Will we subvert our democratic educational mission by becoming more selective? As demand increases, even public institutions may have to make decisions as to who will be admitted for a limited number of available places. This is particularly true for community colleges, which are expected to experience the highest increase in enrollment due to their lower costs and to students’ ability to go on to a four-year institution upon graduation. According to the CICU report, a similar program in Tennessee led to enrollment surges of up to 25 percent at some community colleges, while Oregon’s program resulted in a population of eligible community college enrollees that exceeded projections by 18 percent, leading to declines in enrollment at four-year colleges. In New York, a lottery process has been mooted as the decision-making tool, but it is not clear how it will work. If in fact public institutions become more selective, they will risk undermining their core mission of educating lower-income students who may be less well-prepared but whose lives could be immeasurably transformed by a college education. This result, which has already occurred in states such as Georgia with its Hope Scholarship program, would be the ultimate unintended consequence.

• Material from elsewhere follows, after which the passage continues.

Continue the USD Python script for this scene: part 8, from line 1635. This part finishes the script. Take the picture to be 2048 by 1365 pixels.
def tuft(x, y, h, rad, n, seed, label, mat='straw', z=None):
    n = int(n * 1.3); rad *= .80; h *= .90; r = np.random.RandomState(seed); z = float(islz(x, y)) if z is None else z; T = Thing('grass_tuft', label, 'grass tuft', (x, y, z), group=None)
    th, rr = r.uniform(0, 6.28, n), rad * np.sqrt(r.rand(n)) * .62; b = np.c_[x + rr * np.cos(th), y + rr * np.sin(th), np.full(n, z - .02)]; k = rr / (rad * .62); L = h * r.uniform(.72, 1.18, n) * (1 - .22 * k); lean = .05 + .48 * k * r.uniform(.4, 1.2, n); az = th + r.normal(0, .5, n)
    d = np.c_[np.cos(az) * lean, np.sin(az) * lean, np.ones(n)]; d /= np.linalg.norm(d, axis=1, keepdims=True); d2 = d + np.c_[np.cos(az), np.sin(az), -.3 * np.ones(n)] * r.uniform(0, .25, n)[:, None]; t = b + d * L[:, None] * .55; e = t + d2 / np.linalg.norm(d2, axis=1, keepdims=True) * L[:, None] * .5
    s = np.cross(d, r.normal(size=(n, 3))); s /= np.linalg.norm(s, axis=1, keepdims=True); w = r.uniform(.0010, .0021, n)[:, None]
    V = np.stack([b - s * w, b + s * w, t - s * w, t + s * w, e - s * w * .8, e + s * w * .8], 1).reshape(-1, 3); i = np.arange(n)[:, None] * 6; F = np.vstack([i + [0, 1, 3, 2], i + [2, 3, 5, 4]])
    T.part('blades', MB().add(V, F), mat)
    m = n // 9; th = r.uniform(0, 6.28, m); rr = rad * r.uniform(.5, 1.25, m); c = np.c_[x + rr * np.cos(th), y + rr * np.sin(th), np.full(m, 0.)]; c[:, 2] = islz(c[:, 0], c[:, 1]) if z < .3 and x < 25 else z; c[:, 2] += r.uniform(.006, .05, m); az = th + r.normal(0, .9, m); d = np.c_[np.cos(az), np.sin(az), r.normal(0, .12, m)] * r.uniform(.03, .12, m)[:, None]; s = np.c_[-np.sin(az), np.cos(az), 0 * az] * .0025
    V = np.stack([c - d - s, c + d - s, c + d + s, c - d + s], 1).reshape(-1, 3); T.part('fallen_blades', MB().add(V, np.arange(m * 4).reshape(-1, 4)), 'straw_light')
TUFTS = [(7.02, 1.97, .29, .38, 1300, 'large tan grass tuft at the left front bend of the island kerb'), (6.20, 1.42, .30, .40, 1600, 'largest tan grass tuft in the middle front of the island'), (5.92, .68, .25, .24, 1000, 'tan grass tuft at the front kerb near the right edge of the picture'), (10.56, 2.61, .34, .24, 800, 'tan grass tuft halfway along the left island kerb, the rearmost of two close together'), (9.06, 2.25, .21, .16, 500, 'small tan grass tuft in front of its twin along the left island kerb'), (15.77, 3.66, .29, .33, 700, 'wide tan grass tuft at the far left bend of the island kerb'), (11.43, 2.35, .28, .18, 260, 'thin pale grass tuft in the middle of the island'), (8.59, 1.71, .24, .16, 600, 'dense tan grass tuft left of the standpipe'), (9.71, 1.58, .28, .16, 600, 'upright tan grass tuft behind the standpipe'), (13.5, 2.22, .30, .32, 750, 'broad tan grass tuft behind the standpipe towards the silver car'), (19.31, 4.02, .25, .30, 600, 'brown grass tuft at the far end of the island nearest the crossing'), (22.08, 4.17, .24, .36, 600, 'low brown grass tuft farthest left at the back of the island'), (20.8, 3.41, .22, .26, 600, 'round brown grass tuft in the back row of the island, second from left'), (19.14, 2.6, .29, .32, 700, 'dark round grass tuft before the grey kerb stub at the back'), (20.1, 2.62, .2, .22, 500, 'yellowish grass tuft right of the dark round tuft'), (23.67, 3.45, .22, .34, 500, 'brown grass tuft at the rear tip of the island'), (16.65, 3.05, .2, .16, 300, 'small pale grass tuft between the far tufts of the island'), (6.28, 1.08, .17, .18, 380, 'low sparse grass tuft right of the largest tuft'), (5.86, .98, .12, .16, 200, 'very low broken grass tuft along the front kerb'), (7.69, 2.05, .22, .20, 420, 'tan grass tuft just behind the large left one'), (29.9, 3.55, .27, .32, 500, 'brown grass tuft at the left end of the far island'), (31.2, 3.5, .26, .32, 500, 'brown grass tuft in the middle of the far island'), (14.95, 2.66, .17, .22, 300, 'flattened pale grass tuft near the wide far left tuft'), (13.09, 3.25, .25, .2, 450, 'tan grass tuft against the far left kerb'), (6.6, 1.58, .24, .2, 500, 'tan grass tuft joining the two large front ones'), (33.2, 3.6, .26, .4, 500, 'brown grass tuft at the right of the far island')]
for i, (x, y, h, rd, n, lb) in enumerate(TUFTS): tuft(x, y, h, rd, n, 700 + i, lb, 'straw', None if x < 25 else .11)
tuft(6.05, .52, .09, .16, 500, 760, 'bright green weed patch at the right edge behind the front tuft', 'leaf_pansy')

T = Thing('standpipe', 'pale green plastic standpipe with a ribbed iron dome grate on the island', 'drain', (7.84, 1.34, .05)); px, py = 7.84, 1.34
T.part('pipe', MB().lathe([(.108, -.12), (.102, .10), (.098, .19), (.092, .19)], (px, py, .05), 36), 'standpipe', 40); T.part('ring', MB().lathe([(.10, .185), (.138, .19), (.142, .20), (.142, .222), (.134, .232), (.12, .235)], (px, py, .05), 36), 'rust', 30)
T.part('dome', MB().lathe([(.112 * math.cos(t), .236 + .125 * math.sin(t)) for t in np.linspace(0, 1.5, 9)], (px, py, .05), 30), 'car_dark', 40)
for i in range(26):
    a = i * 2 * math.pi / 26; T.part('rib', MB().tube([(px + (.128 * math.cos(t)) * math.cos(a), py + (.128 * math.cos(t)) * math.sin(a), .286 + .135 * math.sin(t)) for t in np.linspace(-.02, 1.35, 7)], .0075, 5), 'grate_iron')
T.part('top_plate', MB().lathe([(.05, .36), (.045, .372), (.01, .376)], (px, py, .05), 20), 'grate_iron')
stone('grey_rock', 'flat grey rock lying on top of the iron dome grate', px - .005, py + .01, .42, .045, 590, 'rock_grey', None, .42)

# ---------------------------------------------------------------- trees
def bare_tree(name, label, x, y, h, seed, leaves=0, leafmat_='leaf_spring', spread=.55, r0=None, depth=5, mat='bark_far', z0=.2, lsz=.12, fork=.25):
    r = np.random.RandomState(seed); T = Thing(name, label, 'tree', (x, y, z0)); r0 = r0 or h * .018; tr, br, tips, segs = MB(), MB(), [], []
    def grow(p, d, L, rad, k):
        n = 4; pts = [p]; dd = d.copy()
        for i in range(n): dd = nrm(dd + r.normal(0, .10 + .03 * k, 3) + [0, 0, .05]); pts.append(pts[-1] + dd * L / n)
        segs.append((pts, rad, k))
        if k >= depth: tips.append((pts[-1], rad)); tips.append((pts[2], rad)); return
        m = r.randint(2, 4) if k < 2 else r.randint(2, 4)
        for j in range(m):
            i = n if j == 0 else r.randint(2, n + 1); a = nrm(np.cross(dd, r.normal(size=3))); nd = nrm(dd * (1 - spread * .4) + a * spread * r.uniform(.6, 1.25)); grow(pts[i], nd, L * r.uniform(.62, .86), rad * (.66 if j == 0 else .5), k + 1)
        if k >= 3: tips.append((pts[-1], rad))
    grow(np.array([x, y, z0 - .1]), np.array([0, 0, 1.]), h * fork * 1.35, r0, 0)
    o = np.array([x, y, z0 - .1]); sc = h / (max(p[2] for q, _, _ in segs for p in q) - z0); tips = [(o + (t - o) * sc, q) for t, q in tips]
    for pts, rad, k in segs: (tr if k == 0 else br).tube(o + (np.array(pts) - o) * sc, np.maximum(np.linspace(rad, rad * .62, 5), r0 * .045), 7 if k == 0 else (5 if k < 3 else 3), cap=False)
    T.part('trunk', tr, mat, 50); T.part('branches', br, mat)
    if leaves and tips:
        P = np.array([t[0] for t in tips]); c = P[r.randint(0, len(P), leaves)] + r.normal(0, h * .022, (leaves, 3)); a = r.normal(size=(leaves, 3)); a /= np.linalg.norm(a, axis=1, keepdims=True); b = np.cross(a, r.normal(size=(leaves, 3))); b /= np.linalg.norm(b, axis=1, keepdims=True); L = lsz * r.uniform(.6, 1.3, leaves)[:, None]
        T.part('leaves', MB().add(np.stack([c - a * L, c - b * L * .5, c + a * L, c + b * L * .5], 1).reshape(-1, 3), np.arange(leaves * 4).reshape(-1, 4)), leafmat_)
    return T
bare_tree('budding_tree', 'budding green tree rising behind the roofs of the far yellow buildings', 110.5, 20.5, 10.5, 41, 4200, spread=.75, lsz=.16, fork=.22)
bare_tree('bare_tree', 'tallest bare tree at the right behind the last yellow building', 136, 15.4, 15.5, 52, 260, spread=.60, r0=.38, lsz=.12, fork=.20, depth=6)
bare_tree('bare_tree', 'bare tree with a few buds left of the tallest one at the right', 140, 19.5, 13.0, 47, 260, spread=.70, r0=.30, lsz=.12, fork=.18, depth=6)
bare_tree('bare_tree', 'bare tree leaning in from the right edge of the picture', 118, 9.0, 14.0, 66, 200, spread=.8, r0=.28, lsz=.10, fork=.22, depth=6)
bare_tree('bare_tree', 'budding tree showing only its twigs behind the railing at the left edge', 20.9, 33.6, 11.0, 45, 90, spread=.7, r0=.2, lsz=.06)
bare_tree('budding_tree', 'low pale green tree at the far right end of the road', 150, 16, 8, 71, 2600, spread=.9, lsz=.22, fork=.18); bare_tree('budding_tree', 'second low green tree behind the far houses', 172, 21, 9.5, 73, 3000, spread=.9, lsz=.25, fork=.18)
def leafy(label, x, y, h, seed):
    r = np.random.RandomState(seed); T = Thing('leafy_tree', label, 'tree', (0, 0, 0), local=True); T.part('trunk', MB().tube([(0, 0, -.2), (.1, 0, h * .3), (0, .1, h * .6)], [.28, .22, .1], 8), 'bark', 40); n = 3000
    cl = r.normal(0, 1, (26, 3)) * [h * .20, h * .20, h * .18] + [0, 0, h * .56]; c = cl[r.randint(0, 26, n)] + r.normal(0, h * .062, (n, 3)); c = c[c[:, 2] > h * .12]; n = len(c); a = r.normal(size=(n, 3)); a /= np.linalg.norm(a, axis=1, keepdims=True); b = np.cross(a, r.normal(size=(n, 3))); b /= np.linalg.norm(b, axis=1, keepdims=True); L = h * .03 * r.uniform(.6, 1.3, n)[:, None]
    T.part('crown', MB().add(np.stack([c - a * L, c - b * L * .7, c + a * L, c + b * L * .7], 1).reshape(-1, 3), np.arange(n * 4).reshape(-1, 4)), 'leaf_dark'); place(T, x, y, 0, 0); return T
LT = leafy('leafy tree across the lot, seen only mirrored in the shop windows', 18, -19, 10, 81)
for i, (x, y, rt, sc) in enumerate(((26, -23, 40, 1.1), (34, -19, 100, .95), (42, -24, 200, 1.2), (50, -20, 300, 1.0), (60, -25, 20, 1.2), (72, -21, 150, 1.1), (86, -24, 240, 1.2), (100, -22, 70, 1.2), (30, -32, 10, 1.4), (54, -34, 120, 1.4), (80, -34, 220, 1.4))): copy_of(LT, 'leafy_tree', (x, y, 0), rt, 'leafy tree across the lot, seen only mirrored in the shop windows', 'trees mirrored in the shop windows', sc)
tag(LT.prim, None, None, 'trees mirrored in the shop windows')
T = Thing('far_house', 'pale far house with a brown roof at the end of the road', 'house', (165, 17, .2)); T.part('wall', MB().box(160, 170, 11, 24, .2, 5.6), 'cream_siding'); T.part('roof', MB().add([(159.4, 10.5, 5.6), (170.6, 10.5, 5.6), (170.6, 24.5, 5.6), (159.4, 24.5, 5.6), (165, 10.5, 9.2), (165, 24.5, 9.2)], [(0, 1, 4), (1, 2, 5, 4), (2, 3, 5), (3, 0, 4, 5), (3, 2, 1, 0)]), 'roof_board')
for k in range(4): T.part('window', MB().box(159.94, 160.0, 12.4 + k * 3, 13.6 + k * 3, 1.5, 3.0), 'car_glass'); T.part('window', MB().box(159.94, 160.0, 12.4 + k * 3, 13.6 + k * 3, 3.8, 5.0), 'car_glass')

The Excelsior Scholarship is now the law, and the results will be visible to all. For many students and families, the prospect of strong tuition subsidy is the answer to a prayer. For New York’s system of private and public higher education taken as a whole, however, the distortions that will be introduced by the program will almost certainly lead to challenging stresses that will require a creative strategic response from each affected institution.